桜井:すべては「飲んでもらってこそ」だと考えているので、イベントに商品を提供する場合でも、ロゴを出すことよりも、温度や器、輸送中や現場での管理・保存などをしっかりとすることに最大限の配慮をします。そこで美味しく感じてもらえれば認知につながる。飲んでもらうこと自体がマーケティングなのかもしれません。
大熊:正しい状態で飲んでもらうことがマーケティングというお話は興味深いです。
新たなファンを増やす一方で、既存のファンを満足させることも大切です。そのバランスについてはどうお考えですか。
桜井:その点は、あまり気にしていません。
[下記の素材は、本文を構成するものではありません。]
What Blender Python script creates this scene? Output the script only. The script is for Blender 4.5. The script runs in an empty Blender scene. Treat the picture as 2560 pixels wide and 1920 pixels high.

私たちは、山口県ではほとんど売れず、東京の市場で受け入れられたことで広まりました。品質重視型のブランドへシフトできたのも東京を起点に受け入れられたからで、古くから特定のエリアや層の根強い支持があったわけではありません。
日々少しでも美味しいお酒をつくることこそが、私たちがすべきこと。その軸さえぶれなければ、新しいお客さまとの接点も生まれ、また既存のファンの方々にも満足いただけると考えています。
ブランドとして、より良いものづくりを目指していかなければ消費者の満足は得られませんし、特定の地域や既存の顧客だけを対象にしていては行き詰まってしまうのではないでしょうか。